Type out every line below exactly as it reads.

Supplied material start

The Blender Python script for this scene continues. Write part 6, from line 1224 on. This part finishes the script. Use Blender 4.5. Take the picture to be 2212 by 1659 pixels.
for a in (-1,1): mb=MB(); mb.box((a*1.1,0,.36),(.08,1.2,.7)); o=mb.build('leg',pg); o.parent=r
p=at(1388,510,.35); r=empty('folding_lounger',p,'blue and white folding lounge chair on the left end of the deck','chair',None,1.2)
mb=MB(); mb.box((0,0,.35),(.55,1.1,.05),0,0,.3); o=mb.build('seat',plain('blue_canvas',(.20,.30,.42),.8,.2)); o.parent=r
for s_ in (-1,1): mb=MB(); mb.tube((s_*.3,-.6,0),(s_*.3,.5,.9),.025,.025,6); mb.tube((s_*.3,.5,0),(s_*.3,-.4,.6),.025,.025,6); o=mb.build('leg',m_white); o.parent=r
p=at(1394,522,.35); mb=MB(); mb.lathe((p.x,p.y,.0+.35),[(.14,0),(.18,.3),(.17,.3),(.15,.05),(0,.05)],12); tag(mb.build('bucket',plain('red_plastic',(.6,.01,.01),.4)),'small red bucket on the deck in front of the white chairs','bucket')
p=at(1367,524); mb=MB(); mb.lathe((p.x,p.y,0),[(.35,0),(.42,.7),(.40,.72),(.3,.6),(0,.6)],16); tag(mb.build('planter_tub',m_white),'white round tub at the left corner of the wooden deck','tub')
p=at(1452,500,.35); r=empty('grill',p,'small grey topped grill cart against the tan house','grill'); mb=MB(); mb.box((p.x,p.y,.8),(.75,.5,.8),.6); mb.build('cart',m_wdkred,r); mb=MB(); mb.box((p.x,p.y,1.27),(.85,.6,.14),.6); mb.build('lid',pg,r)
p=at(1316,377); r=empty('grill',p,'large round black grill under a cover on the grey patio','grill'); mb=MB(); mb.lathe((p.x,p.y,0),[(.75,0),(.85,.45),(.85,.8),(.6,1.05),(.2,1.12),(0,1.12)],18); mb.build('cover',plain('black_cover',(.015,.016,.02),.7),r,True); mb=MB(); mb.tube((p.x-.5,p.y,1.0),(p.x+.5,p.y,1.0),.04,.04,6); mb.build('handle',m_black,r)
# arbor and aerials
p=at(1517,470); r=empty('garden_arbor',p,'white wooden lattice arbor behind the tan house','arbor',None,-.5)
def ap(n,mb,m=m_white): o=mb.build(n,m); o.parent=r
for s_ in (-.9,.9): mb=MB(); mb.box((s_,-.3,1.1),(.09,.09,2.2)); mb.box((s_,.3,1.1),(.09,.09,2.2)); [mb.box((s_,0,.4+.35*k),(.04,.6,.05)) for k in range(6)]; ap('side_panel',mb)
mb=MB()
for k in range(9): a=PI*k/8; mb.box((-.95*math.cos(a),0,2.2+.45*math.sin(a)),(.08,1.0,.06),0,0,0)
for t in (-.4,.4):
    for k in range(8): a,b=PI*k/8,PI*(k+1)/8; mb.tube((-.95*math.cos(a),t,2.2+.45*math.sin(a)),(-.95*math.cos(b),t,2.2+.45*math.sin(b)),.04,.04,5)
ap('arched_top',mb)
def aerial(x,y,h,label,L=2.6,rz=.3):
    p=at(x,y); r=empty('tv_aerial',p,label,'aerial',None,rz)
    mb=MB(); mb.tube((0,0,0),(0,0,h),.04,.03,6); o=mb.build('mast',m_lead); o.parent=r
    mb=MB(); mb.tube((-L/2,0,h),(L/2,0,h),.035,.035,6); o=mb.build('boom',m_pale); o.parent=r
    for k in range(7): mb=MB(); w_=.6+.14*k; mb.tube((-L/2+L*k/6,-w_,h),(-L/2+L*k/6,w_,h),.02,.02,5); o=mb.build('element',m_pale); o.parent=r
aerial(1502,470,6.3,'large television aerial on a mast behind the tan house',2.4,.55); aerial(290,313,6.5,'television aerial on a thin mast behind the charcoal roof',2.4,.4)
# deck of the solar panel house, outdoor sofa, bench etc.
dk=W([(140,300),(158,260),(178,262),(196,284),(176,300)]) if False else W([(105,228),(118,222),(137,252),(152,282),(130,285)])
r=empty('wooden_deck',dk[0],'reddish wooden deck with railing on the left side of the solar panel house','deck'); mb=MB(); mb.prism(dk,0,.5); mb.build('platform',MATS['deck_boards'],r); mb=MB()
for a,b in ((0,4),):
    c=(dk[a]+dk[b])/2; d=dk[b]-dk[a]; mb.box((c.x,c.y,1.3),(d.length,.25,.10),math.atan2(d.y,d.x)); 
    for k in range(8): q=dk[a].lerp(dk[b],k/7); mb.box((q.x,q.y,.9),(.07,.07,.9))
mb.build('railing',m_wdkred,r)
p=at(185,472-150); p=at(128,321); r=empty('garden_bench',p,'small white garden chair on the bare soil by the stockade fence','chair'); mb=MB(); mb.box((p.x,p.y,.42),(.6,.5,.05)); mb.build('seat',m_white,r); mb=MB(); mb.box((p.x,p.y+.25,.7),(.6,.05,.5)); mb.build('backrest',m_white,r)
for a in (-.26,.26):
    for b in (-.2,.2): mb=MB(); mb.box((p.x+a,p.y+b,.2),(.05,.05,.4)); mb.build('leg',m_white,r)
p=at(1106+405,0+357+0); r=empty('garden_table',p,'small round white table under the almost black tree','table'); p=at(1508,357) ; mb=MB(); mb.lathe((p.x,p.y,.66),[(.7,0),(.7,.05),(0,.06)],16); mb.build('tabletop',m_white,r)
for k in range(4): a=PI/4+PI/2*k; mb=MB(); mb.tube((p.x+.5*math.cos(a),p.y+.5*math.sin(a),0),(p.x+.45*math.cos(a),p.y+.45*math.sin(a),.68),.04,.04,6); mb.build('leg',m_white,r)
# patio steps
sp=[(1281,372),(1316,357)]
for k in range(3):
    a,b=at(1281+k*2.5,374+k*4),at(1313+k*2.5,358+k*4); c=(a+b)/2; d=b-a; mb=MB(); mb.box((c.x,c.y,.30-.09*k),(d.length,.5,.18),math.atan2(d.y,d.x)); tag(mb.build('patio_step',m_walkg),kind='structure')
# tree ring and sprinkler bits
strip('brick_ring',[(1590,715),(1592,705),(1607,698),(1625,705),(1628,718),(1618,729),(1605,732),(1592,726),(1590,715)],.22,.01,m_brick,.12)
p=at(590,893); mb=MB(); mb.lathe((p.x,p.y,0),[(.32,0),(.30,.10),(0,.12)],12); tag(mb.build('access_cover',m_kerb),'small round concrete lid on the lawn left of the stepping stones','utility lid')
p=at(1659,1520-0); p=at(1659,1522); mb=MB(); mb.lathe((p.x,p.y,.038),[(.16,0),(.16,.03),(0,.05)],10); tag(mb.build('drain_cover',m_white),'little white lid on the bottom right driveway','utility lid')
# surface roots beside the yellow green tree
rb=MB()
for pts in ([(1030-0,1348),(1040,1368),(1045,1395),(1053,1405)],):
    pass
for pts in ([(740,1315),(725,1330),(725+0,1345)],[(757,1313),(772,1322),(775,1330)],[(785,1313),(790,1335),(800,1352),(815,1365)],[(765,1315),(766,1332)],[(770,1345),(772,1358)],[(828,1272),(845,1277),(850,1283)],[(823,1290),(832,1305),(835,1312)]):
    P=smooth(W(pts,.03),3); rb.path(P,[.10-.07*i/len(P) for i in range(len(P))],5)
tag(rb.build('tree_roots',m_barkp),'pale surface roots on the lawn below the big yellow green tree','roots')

Supplied material end

• _Correct output_
The Blender Python script for this scene continues. Write part 6, from line 1224 on. This part finishes the script. Use Blender 4.5. Take the picture to be 2212 by 1659 pixels.
for a in (-1,1): mb=MB(); mb.box((a*1.1,0,.36),(.08,1.2,.7)); o=mb.build('leg',pg); o.parent=r
p=at(1388,510,.35); r=empty('folding_lounger',p,'blue and white folding lounge chair on the left end of the deck','chair',None,1.2)
mb=MB(); mb.box((0,0,.35),(.55,1.1,.05),0,0,.3); o=mb.build('seat',plain('blue_canvas',(.20,.30,.42),.8,.2)); o.parent=r
for s_ in (-1,1): mb=MB(); mb.tube((s_*.3,-.6,0),(s_*.3,.5,.9),.025,.025,6); mb.tube((s_*.3,.5,0),(s_*.3,-.4,.6),.025,.025,6); o=mb.build('leg',m_white); o.parent=r
p=at(1394,522,.35); mb=MB(); mb.lathe((p.x,p.y,.0+.35),[(.14,0),(.18,.3),(.17,.3),(.15,.05),(0,.05)],12); tag(mb.build('bucket',plain('red_plastic',(.6,.01,.01),.4)),'small red bucket on the deck in front of the white chairs','bucket')
p=at(1367,524); mb=MB(); mb.lathe((p.x,p.y,0),[(.35,0),(.42,.7),(.40,.72),(.3,.6),(0,.6)],16); tag(mb.build('planter_tub',m_white),'white round tub at the left corner of the wooden deck','tub')
p=at(1452,500,.35); r=empty('grill',p,'small grey topped grill cart against the tan house','grill'); mb=MB(); mb.box((p.x,p.y,.8),(.75,.5,.8),.6); mb.build('cart',m_wdkred,r); mb=MB(); mb.box((p.x,p.y,1.27),(.85,.6,.14),.6); mb.build('lid',pg,r)
p=at(1316,377); r=empty('grill',p,'large round black grill under a cover on the grey patio','grill'); mb=MB(); mb.lathe((p.x,p.y,0),[(.75,0),(.85,.45),(.85,.8),(.6,1.05),(.2,1.12),(0,1.12)],18); mb.build('cover',plain('black_cover',(.015,.016,.02),.7),r,True); mb=MB(); mb.tube((p.x-.5,p.y,1.0),(p.x+.5,p.y,1.0),.04,.04,6); mb.build('handle',m_black,r)
# arbor and aerials
p=at(1517,470); r=empty('garden_arbor',p,'white wooden lattice arbor behind the tan house','arbor',None,-.5)
def ap(n,mb,m=m_white): o=mb.build(n,m); o.parent=r
for s_ in (-.9,.9): mb=MB(); mb.box((s_,-.3,1.1),(.09,.09,2.2)); mb.box((s_,.3,1.1),(.09,.09,2.2)); [mb.box((s_,0,.4+.35*k),(.04,.6,.05)) for k in range(6)]; ap('side_panel',mb)
mb=MB()
for k in range(9): a=PI*k/8; mb.box((-.95*math.cos(a),0,2.2+.45*math.sin(a)),(.08,1.0,.06),0,0,0)
for t in (-.4,.4):
    for k in range(8): a,b=PI*k/8,PI*(k+1)/8; mb.tube((-.95*math.cos(a),t,2.2+.45*math.sin(a)),(-.95*math.cos(b),t,2.2+.45*math.sin(b)),.04,.04,5)
ap('arched_top',mb)
def aerial(x,y,h,label,L=2.6,rz=.3):
    p=at(x,y); r=empty('tv_aerial',p,label,'aerial',None,rz)
    mb=MB(); mb.tube((0,0,0),(0,0,h),.04,.03,6); o=mb.build('mast',m_lead); o.parent=r
    mb=MB(); mb.tube((-L/2,0,h),(L/2,0,h),.035,.035,6); o=mb.build('boom',m_pale); o.parent=r
    for k in range(7): mb=MB(); w_=.6+.14*k; mb.tube((-L/2+L*k/6,-w_,h),(-L/2+L*k/6,w_,h),.02,.02,5); o=mb.build('element',m_pale); o.parent=r
aerial(1502,470,6.3,'large television aerial on a mast behind the tan house',2.4,.55); aerial(290,313,6.5,'television aerial on a thin mast behind the charcoal roof',2.4,.4)
# deck of the solar panel house, outdoor sofa, bench etc.
dk=W([(140,300),(158,260),(178,262),(196,284),(176,300)]) if False else W([(105,228),(118,222),(137,252),(152,282),(130,285)])
r=empty('wooden_deck',dk[0],'reddish wooden deck with railing on the left side of the solar panel house','deck'); mb=MB(); mb.prism(dk,0,.5); mb.build('platform',MATS['deck_boards'],r); mb=MB()
for a,b in ((0,4),):
    c=(dk[a]+dk[b])/2; d=dk[b]-dk[a]; mb.box((c.x,c.y,1.3),(d.length,.25,.10),math.atan2(d.y,d.x)); 
    for k in range(8): q=dk[a].lerp(dk[b],k/7); mb.box((q.x,q.y,.9),(.07,.07,.9))
mb.build('railing',m_wdkred,r)
p=at(185,472-150); p=at(128,321); r=empty('garden_bench',p,'small white garden chair on the bare soil by the stockade fence','chair'); mb=MB(); mb.box((p.x,p.y,.42),(.6,.5,.05)); mb.build('seat',m_white,r); mb=MB(); mb.box((p.x,p.y+.25,.7),(.6,.05,.5)); mb.build('backrest',m_white,r)
for a in (-.26,.26):
    for b in (-.2,.2): mb=MB(); mb.box((p.x+a,p.y+b,.2),(.05,.05,.4)); mb.build('leg',m_white,r)
p=at(1106+405,0+357+0); r=empty('garden_table',p,'small round white table under the almost black tree','table'); p=at(1508,357) ; mb=MB(); mb.lathe((p.x,p.y,.66),[(.7,0),(.7,.05),(0,.06)],16); mb.build('tabletop',m_white,r)
for k in range(4): a=PI/4+PI/2*k; mb=MB(); mb.tube((p.x+.5*math.cos(a),p.y+.5*math.sin(a),0),(p.x+.45*math.cos(a),p.y+.45*math.sin(a),.68),.04,.04,6); mb.build('leg',m_white,r)
# patio steps
sp=[(1281,372),(1316,357)]
for k in range(3):
    a,b=at(1281+k*2.5,374+k*4),at(1313+k*2.5,358+k*4); c=(a+b)/2; d=b-a; mb=MB(); mb.box((c.x,c.y,.30-.09*k),(d.length,.5,.18),math.atan2(d.y,d.x)); tag(mb.build('patio_step',m_walkg),kind='structure')
# tree ring and sprinkler bits
strip('brick_ring',[(1590,715),(1592,705),(1607,698),(1625,705),(1628,718),(1618,729),(1605,732),(1592,726),(1590,715)],.22,.01,m_brick,.12)
p=at(590,893); mb=MB(); mb.lathe((p.x,p.y,0),[(.32,0),(.30,.10),(0,.12)],12); tag(mb.build('access_cover',m_kerb),'small round concrete lid on the lawn left of the stepping stones','utility lid')
p=at(1659,1520-0); p=at(1659,1522); mb=MB(); mb.lathe((p.x,p.y,.038),[(.16,0),(.16,.03),(0,.05)],10); tag(mb.build('drain_cover',m_white),'little white lid on the bottom right driveway','utility lid')
# surface roots beside the yellow green tree
rb=MB()
for pts in ([(1030-0,1348),(1040,1368),(1045,1395),(1053,1405)],):
    pass
for pts in ([(740,1315),(725,1330),(725+0,1345)],[(757,1313),(772,1322),(775,1330)],[(785,1313),(790,1335),(800,1352),(815,1365)],[(765,1315),(766,1332)],[(770,1345),(772,1358)],[(828,1272),(845,1277),(850,1283)],[(823,1290),(832,1305),(835,1312)]):
    P=smooth(W(pts,.03),3); rb.path(P,[.10-.07*i/len(P) for i in range(len(P))],5)
tag(rb.build('tree_roots',m_barkp),'pale surface roots on the lawn below the big yellow green tree','roots')